## EXERCISE TASK
Your answer should be a single number: the count of lines that include "this".

## DATA SHOWN
#####
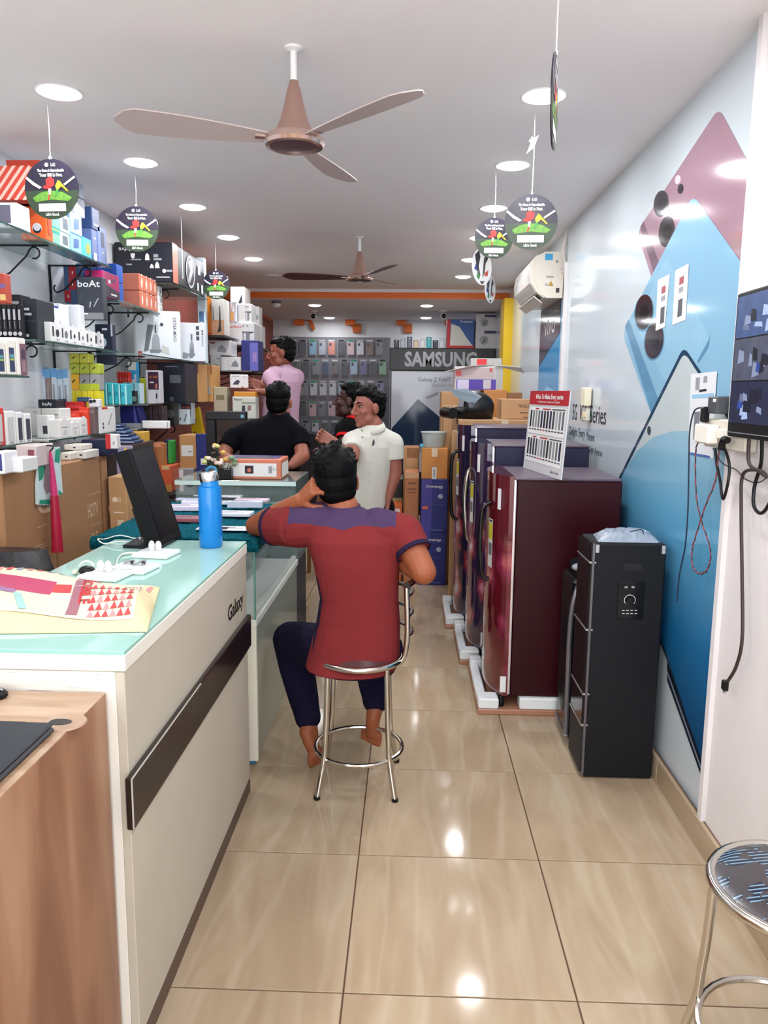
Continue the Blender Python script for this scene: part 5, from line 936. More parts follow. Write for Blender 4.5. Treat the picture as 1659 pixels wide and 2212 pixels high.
#####
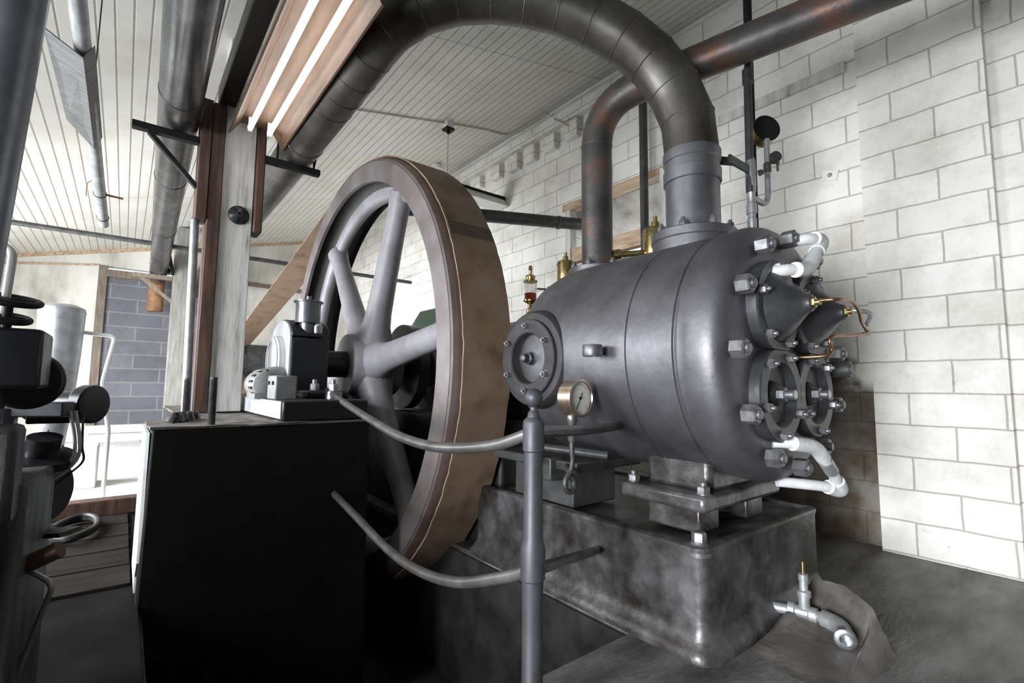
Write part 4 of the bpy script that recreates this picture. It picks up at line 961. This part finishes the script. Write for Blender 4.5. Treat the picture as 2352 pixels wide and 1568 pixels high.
#####
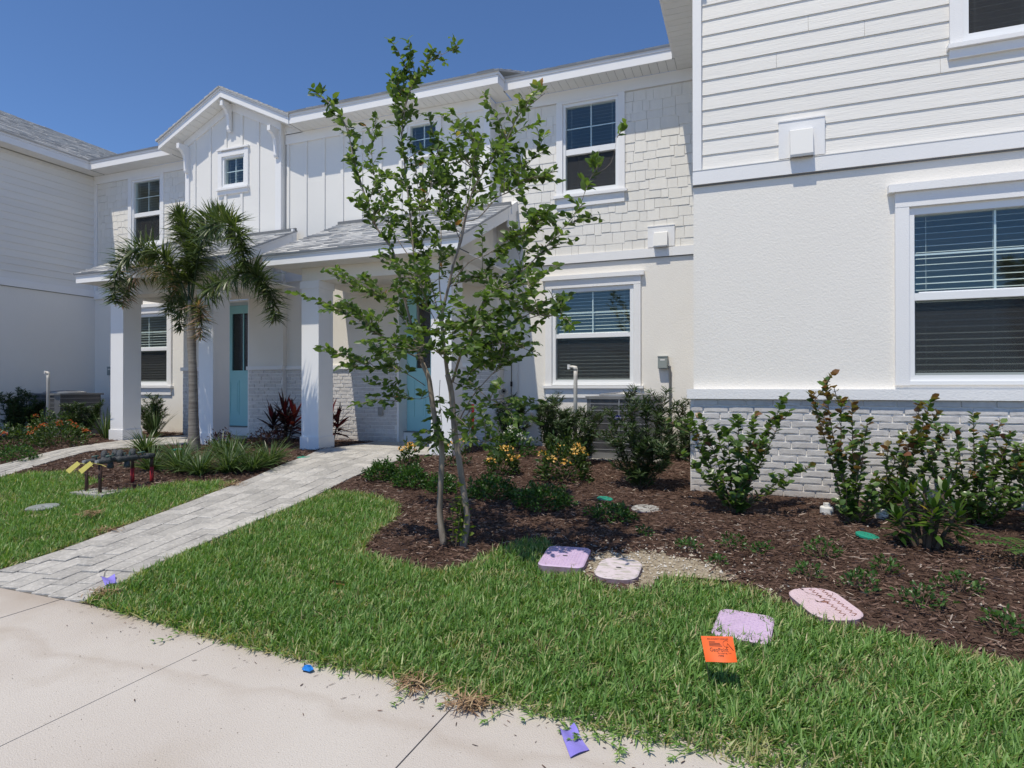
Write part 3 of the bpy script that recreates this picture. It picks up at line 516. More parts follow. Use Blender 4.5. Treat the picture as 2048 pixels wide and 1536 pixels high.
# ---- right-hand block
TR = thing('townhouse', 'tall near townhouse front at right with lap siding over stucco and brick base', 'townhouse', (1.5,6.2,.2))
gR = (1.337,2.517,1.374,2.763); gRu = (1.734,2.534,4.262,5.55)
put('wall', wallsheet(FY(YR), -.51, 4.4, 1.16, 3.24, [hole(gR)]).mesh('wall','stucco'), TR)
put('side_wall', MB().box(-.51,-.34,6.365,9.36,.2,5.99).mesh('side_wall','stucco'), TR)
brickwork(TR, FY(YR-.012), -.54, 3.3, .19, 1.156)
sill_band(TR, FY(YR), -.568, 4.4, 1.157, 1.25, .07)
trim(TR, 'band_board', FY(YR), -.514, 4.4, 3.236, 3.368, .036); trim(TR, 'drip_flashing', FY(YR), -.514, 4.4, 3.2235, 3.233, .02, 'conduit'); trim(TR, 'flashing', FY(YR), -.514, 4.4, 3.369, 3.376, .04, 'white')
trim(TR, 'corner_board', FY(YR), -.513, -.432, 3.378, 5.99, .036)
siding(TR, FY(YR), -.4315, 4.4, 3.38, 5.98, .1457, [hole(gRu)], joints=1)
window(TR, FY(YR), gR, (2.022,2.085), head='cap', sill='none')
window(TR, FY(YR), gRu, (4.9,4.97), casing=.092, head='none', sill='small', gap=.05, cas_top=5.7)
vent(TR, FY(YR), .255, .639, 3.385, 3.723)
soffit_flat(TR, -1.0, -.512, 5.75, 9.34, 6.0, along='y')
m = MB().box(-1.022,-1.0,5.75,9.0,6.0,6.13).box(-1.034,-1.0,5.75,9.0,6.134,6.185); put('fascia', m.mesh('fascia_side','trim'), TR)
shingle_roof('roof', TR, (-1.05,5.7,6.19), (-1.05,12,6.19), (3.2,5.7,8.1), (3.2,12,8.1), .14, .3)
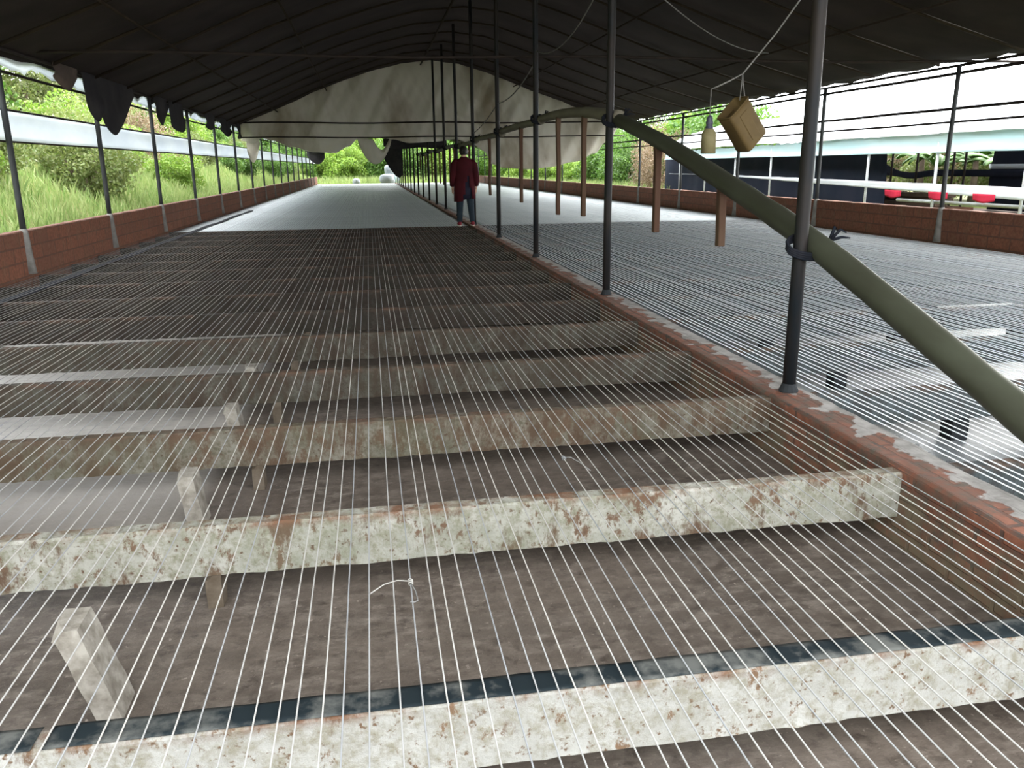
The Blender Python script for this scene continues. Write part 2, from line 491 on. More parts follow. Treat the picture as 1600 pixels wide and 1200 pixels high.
#####
## WORKED ANSWER
4